It also urged the central bank and the government to tackle the problem sensitively, particularly as unnecessary words of alarm could turn the market jittery, further eroding confidence of depositors. At the same time, the committee also directed the NRB not to stop action against banks and financial institutions (BFIs) that are flouting banking rules and risking depositors´ money.[break]
“The situation in the market is volatile. But that should not serve as a reason to allow wrongdoers walk away scot free,” said lawmaker Dr Tilak Rawal, who is also a former governor of NRB.

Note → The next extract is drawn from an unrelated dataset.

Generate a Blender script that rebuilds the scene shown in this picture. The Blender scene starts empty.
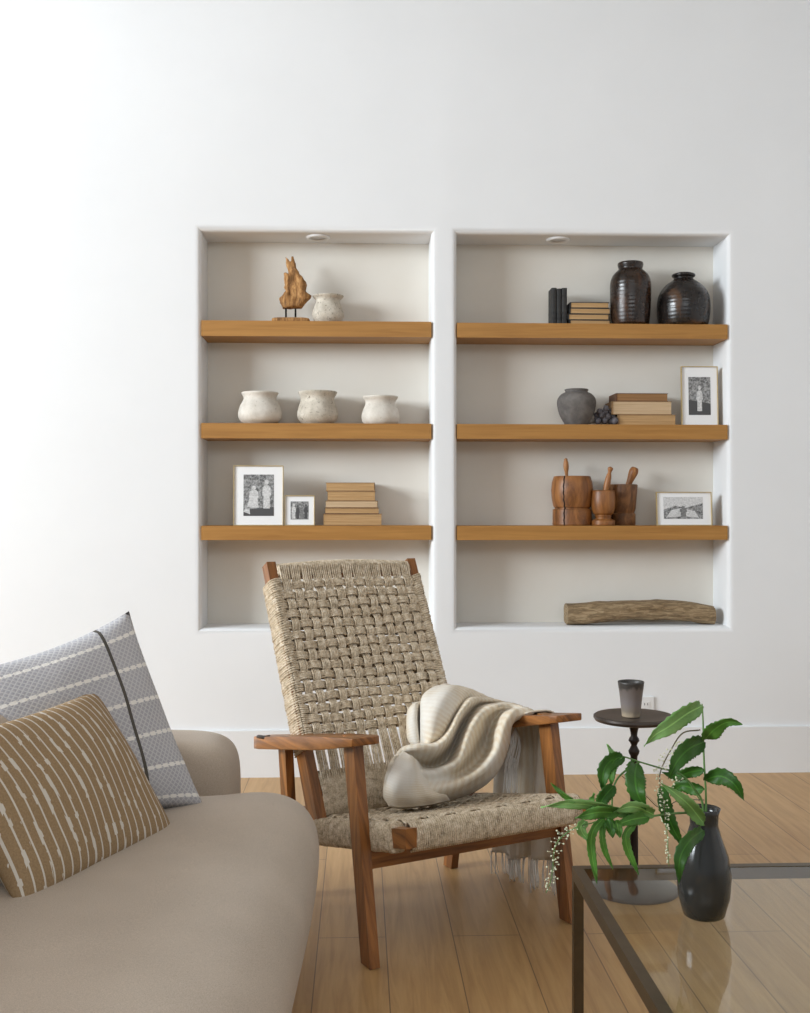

Lawmakers blamed the current spate of financial turmoil to liquidity crunch and held the central bank´s decision to withdraw deposits from financial institutions responsible for deepening the liquidity crunch. They also asked the central bank to open all available windows to ease liquidity in troubled institutions.
“We have also instructed the central bank to step up its supervision and insure all deposits to prevent recurrence of similar financial turmoil in the future,” said Sushila Kandangwa, chairman of the committee.
The committee that grilled the Finance Secretary Krishnahari Baskota and NRB Governor Dr Yuba Raj Khatiwada on instability seen in the financial sector, however, lauded the initiatives taken by the central bank so far.
Particularly, they appreciated the central bank for instantly responding to liquidity-strapped Vibor Bikas Bank´s need by providing loans under ´lender of last resort´ and also opening the special refinancing facility for liquidity management.
“These are good initial steps, but they will not suffice. The central bank should be prepared for all possible circumstances and come up with concrete map on how it plans to handle the situation,” said Dr Rawal.
The committee also instructed the central bank to adopt necessary policies and programs to uphold financial discipline and transparency in the financial system.
“The central bank must identify financial institutions where promoters and management are acting notoriously and take action against them accordingly,” said Nepali Congress lawmaker Dr Ram Sharan Mahat.
At the same time, he added that the central bank should extend its supporting hand to the institutions that are genuinely in trouble solely due to liquidity crunch.
While attributing current liquidity crunch to downturn business confidence and poor capital spending, CPN-UML lawmaker Binod Kumar Chaudhary urged the government to come up with fiscal budget on time.
He also pressed the government for serious implementation of programs aimed at promoting exports and industries.